Phil Kidd, an activist who briefly worked for the city and is a community organizer for the Mahoning Valley Organizing Collaborative, said he moved to Youngstown seven years ago after reading articles in The Vindicator about the 2010 plan.

“I was impressed by Jay Williams,” Kidd said. “He’s a very talented and articulate person.”

Kidd worked on Williams’ winning 2005 mayoral campaign. Williams is the first black mayor in Youngstown and its first nonparty mayor since 1922. Williams was easily re-elected as a Democrat in 2009.

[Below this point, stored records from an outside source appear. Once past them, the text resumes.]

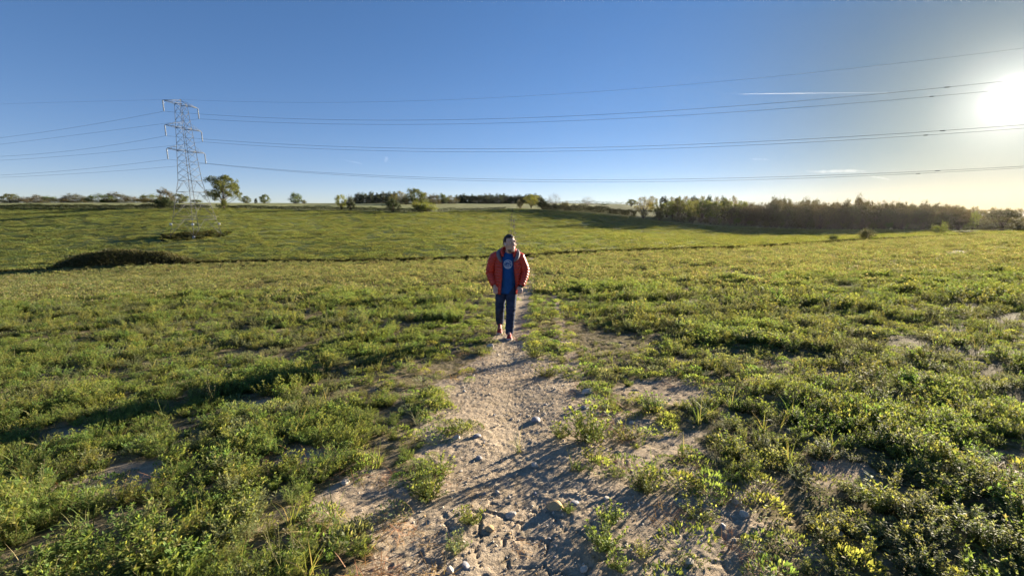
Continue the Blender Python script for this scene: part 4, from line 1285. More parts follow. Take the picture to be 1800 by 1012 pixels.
# anti-climbing frame and warning plates
mb = MB(); z = .145 * PTOP
for f in range(4):
    (a0, b0), (a1, b1) = S4[f], S4[(f + 1) % 4]
    p, q = corner(z, a0, b0) * np.array([1.12, 1.12, 1]), corner(z, a1, b1) * np.array([1.12, 1.12, 1])
    for dz in (0, .18, .36): mb.tube([p + (0, 0, dz), q + (0, 0, dz)], .012, 3)
obj('anticlimbing_wire', mb.mesh('anticlimbing_wire', (M_steel,)), pyl)
for a, b in ((-1, -1), (1, 1), (1, -1)):
    mb = MB(); mb.box(corner(.095 * PTOP, a, b) * np.array([1.03, 1.03, 1]), (.5, .05, .36), Matrix.Rotation(-ang, 3, 'Z'))
    obj('warning_plate', mb.mesh('warning_plate', (M_sign,)), pyl)
for a, b in S4:
    mb = MB(); p = corner(0, a, b); mb.tube([p + (0, 0, -.5), p + (0, 0, .22)], [.34, .26], 10)
    obj('footing', mb.mesh('footing', (simple_mat('concrete', (.35, .34, .31), .9, .1, var=.2, scale=4) if a == b == -1 else bpy.data.materials['concrete'],)), pyl)

def to_world(p):
    return np.array([PX, PY, PZ]) + ld * p[0] + pd * p[1] + np.array([0, 0, p[2]])
def wire(label, start, ptsR, ptsL, r=.019, damp=()):
    """conductor through the tower; heights along its vertical plane read from the photograph"""
    w0 = to_world(start)
    def samp(lst):
        out = []
        for x, y in lst:
            k, m = ray(x, y)
            # on the line's plane: w0 + ld*s, X = k*Y
            s = (k * w0[1] - w0[0]) / (ld[0] - k * ld[1])
            out.append((s, EYE + m * (w0[1] + ld[1] * s)))
        return out
    R_, L_ = samp(ptsR), samp(ptsL)
    def fit(S):
        s = np.array([a for a, _ in S]); dz = np.array([b for _, b in S]) - w0[2]
        A = np.stack([s, s * s], 1)
        return np.linalg.lstsq(A, dz, rcond=None)[0]
    cR, cL = fit(R_), fit(L_)
    sR = np.linspace(0, 190, 90); sL = np.linspace(-150, 0, 60)[:-1]
    P = [w0 + ld * s + np.array([0, 0, cL[0] * s + cL[1] * s * s]) for s in sL] + [w0 + ld * s + np.array([0, 0, cR[0] * s + cR[1] * s * s]) for s in sR]
    e = empty('power_line', tuple(w0))
    tag(e, label, 'power line', 'wires of the overhead line')
    mb = MB(); mb.tube(np.array(P) - w0, r, 5)
    obj('conductor', mb.mesh('conductor', (M_wire,), True), e)
    for x, y in damp:
        (s, zz), = samp([(x, y)])
        p = ld * s + np.array([0, 0, cR[0] * s + cR[1] * s * s])
        mb = MB(); mb.tube([p - ld * .28, p - ld * .1, p + ld * .1, p + ld * .28], [.045, .06, .06, .045], 8)
        obj('spacer', mb.mesh('spacer', (M_wire,), True), e)
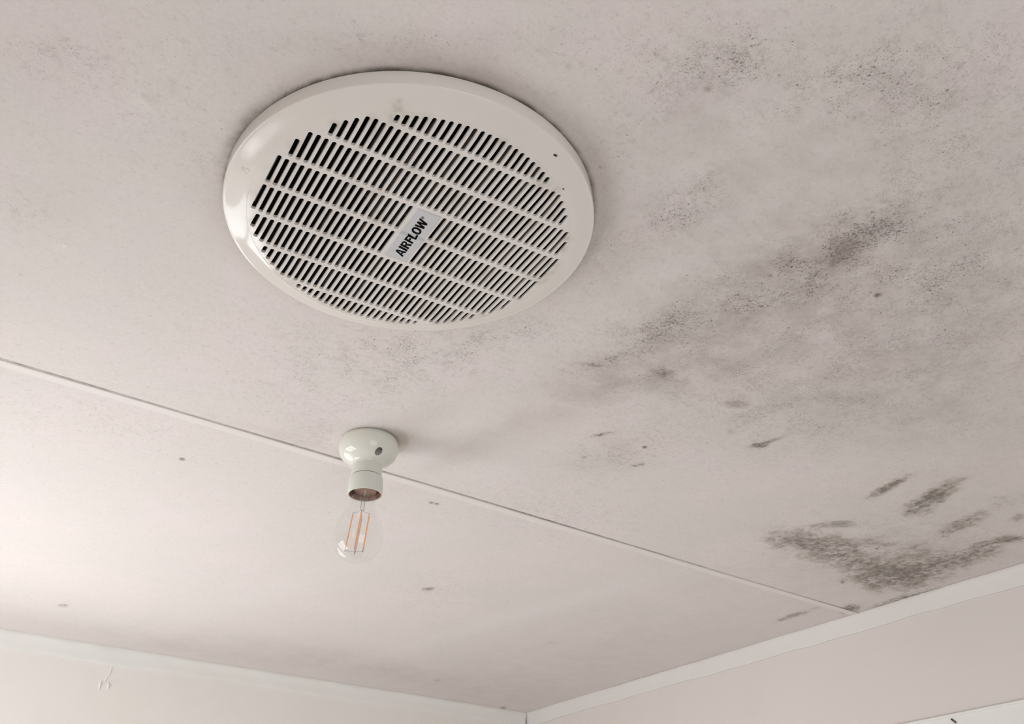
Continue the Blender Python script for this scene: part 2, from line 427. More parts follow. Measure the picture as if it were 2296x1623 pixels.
# ------------------------------------------------------------------ the setting
def build_ceiling():
    xs = np.concatenate([np.linspace(X0 - .1, -0.20, 20)[:-1], np.arange(-0.20, 0.10, 0.005), np.arange(0.10, 0.52, 0.0022), np.arange(0.52, X1 + 0.02, 0.004)])
    xs = xs[np.concatenate([[True], np.diff(xs) > 0.0006])]
    ys = np.concatenate([np.linspace(Y0 - .1, 0.0, 40)[:-1], np.arange(0.0, 0.34, 0.004), np.arange(0.34, 0.76, 0.0022), np.arange(0.762, 1.003, 0.004), np.arange(1.003, 1.036, 0.001), np.arange(1.037, Y1 + 0.02, 0.004)])
    ys = ys[np.concatenate([[True], np.diff(ys) > 0.0006])]
    nx, ny = len(xs), len(ys)
    GX, GY = np.meshgrid(xs, ys, indexing='xy')
    fx, fy = GX.ravel(), GY.ravel()
    z = 0.0006 * np.sin(fx * 5.1 + 1) * np.sin(fy * 4.3)
    # paint-filled nail heads and drips standing proud of the sheet
    for px, py, r, h in ((0.080, 0.559, 0.006, 0.0022), (0.077, 0.773, 0.005, 0.0012), (0.582, 0.226, 0.005, 0.0015), (0.566, 0.474, 0.005, 0.0015)):
        z -= h * np.exp(-((fx - px) ** 2 + (fy - py) ** 2) / r ** 2)
    co = np.stack([fx, fy, CEIL + z], 1).astype(np.float32)
    idx = np.arange(nx * ny).reshape(ny, nx)
    q = np.stack([idx[:-1, :-1], idx[1:, :-1], idx[1:, 1:], idx[:-1, 1:]], -1).reshape(-1, 4)
    cx = (fx[q].mean(1)); cy = (fy[q].mean(1))
    keep = np.hypot(cx - FAN[0], cy - FAN[1]) > 0.150
    q = q[keep]
    me = bpy.data.meshes.new('ceiling')
    me.vertices.add(len(co)); me.vertices.foreach_set('co', co.ravel())
    me.loops.add(q.size); me.loops.foreach_set('vertex_index', q.ravel().astype(np.int32))
    me.polygons.add(len(q)); me.polygons.foreach_set('loop_start', np.arange(0, q.size, 4, dtype=np.int32))
    me.update(calc_edges=True); me.validate()
    me.polygons.foreach_set('use_smooth', np.ones(len(q), dtype=bool))
    a = me.attributes.new('stain', 'FLOAT_COLOR', 'POINT')
    sp = gauss(fx, fy, SPECKS); sm = gauss(fx, fy, SMUDGES); bl = gauss(fx, fy, BLOTCHES, 1.3); cl = gauss(fx, fy, CLEAN)
    sp = sp * (1 - 0.8 * cl); sm = sm * (1 - 0.7 * cl)
    a.data.foreach_set('color', np.stack([sp, sm, bl, cl], 1).astype(np.float32).ravel())
    g = me.attributes.new('grime', 'FLOAT_COLOR', 'POINT')
    d = np.hypot(fx - FAN[0], fy - FAN[1]) - R_OUT
    ang = np.arctan2(fy - FAN[1], fx - FAN[0])
    lump = 0.75 + 0.25 * np.sin(ang * 3 + 1.0) + 0.2 * np.sin(ang * 7 + 2)
    halo = np.exp(-(np.clip(d, 0, 9) / (0.026 + 0.012 * np.sin(ang * 2 + 1.2))) ** 2) * np.clip(lump, .2, 1.2) * (0.22 + 0.38 * np.clip(np.cos(ang - math.atan2(-math.cos(YAW_ROOM), -math.sin(YAW_ROOM)) - 0.6), 0, 1))
    # angular weight: heavy on the near-left rim, light at the far side
    view = math.atan2(-math.cos(YAW_ROOM), -math.sin(YAW_ROOM))     # towards the photographer
    w = 0.5 + 0.5 * np.cos(ang - view - 0.35)
    ring = np.exp(-(np.clip(d, 0, 9) / 0.0028) ** 2) * (0.25 + 0.75 * w)
    left = np.exp(-(np.angle(np.exp(1j * (ang - view + 0.85))) / 0.32) ** 2)
    ring = np.maximum(ring, left * np.exp(-(np.clip(d, 0, 9) / 0.007) ** 2) * 0.85)
    dj = fy - JOINT_Y
    je = 0.95 * np.exp(-(np.clip(np.abs(dj + 0.0098), 0, 9) / 0.0016) ** 2) * (0.75 + 0.25 * np.sin(fx * 13) * np.sin(fx * 5 + 1))
    wl = 0.35 * np.exp(-(np.abs(fx - 1.600) / 0.006) ** 2) * (0.5 + 0.5 * np.sin(fy * 9))
    wl = np.maximum(wl, 0.12 * np.exp(-(np.abs(fy - 2.048) / 0.008) ** 2))
    dl = np.hypot(fx - LAMP[0], fy - LAMP[1]) - 0.035
    la = np.arctan2(fy - LAMP[1], fx - LAMP[0])
    lamp = np.exp(-(np.clip(dl, 0, 9) / 0.003) ** 2) * (0.25 + 0.25 * np.cos(la - (-1.0)))
    edge = np.clip(np.maximum.reduce([ring, je, wl, lamp]), 0, 1)
    # old paint ring where a larger rose used to sit, on the right of the lamp holder
    tr = np.exp(-(np.angle(np.exp(1j * (la - (-0.60)))) / 0.62) ** 2) * np.clip((0.016 - dl) / 0.003, 0, 1) * 0.62
    tan = tr
    g.data.foreach_set('color', np.stack([halo, edge, tan, np.ones_like(tan)], 1).astype(np.float32).ravel())
    me.materials.append(M_ceil)
    return struct(link(bpy.data.objects.new('ceiling', me)))
ceiling = build_ceiling()
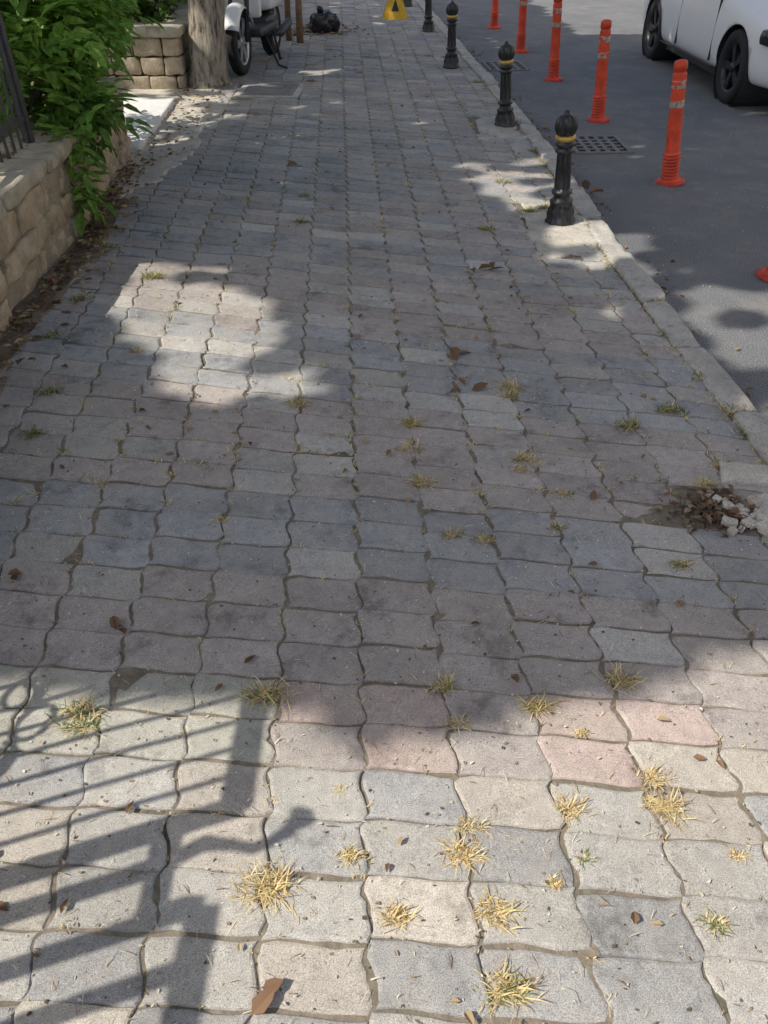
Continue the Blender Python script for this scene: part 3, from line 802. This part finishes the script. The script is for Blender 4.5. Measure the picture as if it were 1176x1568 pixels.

“What Jay Williams did was he was able to give a lot of hope and energy to the community,” Kidd said. “He inspired people to get involved with the city. From a political standpoint, he was a breath of fresh air and a break from the old political process.”

However, Kidd said he and others are frustrated that there is too much “unfinished business” from the 2010 plan.

“There could have been more focus” on implementation, he said, adding that he doesn’t know what it’s like to be mayor, and the job is a challenging one.

Mahoning County Commissioner Carol Rimedio-Righetti, who spent five of her seven years on Youngstown council with Williams as mayor, said, “He was key in pursuing economic development projects. He brings strong value on economic development to the table.”

Regarding Youngstown 2010, Rimedio-Righetti said though “some things aren’t in place,” the mere fact that Williams had a “vision and a comprehensive plan” greatly benefits the area.

County Commissioner John McNally IV, who served as Youngstown’s law director when Williams was the head of the city’s CDA, said Youngstown 2010 will be at the top of Williams’ legacy list.

“I know people say he hasn’t pushed hard enough for it at times, but his vision as to how to deal with a shrinking community will be his legacy,” McNally said. “He deserves a lot of credit for putting the city on the right path.”

Sammarone, who will become mayor Aug. 1, said Williams, more than any other mayor, attracted national attention to Youngstown.

“He’s done a great job as far as I’m concerned,” Sammarone said. “The recognition he brought to the city and the work he did helping with economic development has been great.”